Главной особенностью нового жанра для Сумарокова был размер: он потому создал так называемый анакреонтический стих — четырехстопный хорей или трехстопный ямб с женским окончанием без рифм. Опыт Сумарокова получил признание, и «анакреонтическим стихом» стали писать его последователи — Херасков, Ржевский, Богданович и другие поэты. Создаваемая им анакреонтическая ода была далека от подлинного Анакреона. Следуя за французской и немецкой анакреонтикой, поэты, особенно Ржевский и Богданович, превратили эту оду в легкое, эротическое стихотворение, отдаленно связанное с одами греческого поэта лишь стиховым размером.
В эпоху сентиментализма анакреонтическая ода начала осваиваться для нужд нового направления. Легкий жанр, противопоставленный высокому — торжественной оде, — он стал служить для выражения интимных чувств и переживаний поэта. Анакреонтическая ода у поэтов-классицистов безлична, это изысканно-шаловливое рассуждение на эротическую тему. Анакреонтическое стихотворение у сентименталистов субъективно, окрашено автобиографизмом, в нем пытались запечатлеть реальное живое чувство, чаще всего любовное, но не всегда радостное.

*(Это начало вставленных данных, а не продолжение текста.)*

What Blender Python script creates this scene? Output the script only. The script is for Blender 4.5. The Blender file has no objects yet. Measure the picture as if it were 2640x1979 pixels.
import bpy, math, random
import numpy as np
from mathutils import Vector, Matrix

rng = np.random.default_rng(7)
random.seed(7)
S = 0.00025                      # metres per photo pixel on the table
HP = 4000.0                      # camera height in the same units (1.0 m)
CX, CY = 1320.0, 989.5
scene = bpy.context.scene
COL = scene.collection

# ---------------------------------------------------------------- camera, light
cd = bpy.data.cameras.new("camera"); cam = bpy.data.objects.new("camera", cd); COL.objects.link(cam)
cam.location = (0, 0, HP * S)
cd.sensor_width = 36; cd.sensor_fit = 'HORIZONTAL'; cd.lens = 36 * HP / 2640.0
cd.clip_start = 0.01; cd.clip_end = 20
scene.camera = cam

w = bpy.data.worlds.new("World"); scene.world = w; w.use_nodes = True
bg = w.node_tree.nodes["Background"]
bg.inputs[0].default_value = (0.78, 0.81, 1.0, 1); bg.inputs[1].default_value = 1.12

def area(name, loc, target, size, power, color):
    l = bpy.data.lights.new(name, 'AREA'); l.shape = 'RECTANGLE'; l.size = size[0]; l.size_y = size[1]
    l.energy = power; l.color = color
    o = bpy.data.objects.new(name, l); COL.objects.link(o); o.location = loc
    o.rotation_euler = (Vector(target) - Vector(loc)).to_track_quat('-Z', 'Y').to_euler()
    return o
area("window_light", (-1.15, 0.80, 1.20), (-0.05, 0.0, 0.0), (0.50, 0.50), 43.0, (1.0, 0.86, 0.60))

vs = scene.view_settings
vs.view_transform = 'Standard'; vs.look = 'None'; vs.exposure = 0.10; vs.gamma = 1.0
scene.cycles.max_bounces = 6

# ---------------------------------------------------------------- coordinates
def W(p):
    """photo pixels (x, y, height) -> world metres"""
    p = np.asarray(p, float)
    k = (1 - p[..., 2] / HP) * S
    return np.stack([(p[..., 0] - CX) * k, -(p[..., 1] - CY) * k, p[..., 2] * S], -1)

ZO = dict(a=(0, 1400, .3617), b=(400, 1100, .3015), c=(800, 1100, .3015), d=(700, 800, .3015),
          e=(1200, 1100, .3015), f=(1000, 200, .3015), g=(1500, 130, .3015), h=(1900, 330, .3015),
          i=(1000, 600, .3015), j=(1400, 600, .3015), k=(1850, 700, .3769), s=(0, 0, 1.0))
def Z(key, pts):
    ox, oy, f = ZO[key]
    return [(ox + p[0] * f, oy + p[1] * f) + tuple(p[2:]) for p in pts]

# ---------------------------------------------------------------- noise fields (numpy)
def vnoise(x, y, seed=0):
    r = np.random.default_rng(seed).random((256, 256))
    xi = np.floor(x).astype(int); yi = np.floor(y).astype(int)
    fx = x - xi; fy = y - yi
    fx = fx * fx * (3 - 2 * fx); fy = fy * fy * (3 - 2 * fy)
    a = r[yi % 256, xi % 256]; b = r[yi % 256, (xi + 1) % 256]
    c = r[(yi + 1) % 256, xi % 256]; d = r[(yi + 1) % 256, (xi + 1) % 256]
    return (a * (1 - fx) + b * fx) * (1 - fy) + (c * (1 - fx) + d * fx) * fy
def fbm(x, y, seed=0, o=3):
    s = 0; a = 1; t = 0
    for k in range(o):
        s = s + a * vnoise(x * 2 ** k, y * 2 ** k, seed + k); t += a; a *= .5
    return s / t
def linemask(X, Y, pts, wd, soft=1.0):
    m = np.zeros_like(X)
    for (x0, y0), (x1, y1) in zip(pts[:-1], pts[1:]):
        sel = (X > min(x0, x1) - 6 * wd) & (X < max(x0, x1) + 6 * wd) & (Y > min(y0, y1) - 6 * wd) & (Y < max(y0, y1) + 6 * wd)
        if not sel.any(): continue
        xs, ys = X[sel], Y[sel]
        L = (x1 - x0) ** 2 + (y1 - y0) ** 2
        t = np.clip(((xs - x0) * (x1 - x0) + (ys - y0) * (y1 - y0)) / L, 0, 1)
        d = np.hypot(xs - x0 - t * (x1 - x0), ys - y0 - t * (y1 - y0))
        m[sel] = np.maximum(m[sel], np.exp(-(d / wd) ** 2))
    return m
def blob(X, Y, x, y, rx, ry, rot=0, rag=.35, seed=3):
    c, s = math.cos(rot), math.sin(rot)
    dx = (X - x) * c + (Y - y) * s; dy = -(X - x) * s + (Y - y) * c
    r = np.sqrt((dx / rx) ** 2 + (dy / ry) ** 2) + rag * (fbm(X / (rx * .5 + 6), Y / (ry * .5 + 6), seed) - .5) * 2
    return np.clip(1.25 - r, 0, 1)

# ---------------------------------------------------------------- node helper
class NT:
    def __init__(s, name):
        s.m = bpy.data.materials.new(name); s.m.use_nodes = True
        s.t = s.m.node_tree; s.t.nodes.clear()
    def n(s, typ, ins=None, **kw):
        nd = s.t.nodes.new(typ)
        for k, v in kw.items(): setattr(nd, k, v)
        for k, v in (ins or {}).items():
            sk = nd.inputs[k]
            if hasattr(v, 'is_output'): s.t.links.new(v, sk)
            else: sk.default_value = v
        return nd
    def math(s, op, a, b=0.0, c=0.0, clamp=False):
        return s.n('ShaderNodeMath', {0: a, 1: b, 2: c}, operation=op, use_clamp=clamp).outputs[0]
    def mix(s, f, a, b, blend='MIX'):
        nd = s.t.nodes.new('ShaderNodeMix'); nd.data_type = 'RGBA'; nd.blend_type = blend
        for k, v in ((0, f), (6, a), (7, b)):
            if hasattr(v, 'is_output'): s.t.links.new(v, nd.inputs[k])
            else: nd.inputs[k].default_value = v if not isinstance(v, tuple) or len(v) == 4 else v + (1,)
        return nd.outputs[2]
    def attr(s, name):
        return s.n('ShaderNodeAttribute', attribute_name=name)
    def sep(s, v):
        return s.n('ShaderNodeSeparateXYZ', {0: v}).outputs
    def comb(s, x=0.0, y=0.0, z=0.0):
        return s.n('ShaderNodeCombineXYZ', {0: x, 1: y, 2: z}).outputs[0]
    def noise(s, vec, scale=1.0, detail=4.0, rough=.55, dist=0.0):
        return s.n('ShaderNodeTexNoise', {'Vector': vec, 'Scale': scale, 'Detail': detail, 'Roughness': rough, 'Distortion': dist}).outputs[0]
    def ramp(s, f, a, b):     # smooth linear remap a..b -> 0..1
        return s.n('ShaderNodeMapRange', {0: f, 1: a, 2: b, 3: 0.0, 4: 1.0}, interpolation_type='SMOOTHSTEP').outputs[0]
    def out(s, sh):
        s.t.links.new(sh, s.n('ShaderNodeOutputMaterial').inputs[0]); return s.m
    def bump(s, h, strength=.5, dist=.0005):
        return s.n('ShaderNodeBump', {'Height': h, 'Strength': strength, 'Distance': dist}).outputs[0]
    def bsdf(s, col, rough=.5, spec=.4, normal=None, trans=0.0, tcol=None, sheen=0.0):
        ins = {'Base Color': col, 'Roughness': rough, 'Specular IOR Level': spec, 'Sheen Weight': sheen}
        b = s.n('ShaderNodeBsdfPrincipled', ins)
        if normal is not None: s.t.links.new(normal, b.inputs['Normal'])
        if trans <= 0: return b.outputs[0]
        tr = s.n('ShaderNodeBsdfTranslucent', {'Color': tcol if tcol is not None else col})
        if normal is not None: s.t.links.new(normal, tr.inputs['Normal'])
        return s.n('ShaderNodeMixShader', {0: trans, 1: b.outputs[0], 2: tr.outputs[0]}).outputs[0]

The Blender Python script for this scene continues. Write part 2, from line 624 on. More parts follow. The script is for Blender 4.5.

В 1780—1790-е годы отношение к Анакреону изменилось, стало определяться новое понимание его поэзии. Связано это было с общеевропейским обостренным интересом к античности. Важным моментом этого обращения к искусству и литературе Греции и Рима явился спор о характере использования художественного опыта древности. Повод к спорам подала книга немецкого искусствоведа Винкельмана «История искусства древности» (1764). Классицисты, верные своей поэтике, объявили античное искусство образцом для подражания. Противники классицизма (прежде всего Дидро и Лессинг) утверждали, что обращение к совершенным произведениям Греции и Рима необходимо для того, чтобы учиться у них быть верными природе.
Спор этот отражал насущные вопросы эпохи «революции в искусстве»: борьбы с классицизмом и формирования новых направлений — реализма и сентиментализма. Вот почему идеи Дидро и Лессинга, получив широкое распространение, оказались актуальными и для России.
В этой атмосфере и родился замысел Николая Львова дать русской поэзии подлинного Анакреона: он занялся переводом его од и в 1794 году выпустил их отдельной книгой. Не зная греческого языка, он работал по специально сделанному для него прозаическому переводу оригинала, обращаясь для сравнения к французскому, немецкому и итальянскому переводам. Особое значение имело специально написанное им предисловие к сборнику о поэзии Анакреона. В нем он стремился освободить образ прославленного поэта от того искажения, которому он подвергался и на Западе и в России. Его слава, утверждал Львов, не в том, что он писал только «любовные и пьянственные песни», как думал Сумароков. Анакреон — философ, учитель жизни, в его стихах рассеяна «приятная философия, каждого человека состояние услаждающая». Он не только участвовал в забавах двора тирана Поликрата, но и «смел советовать» ему в делах государственных. Так Львов поднимал образ Анакреона до уровня просветительского идеала писателя — советодателя монарху.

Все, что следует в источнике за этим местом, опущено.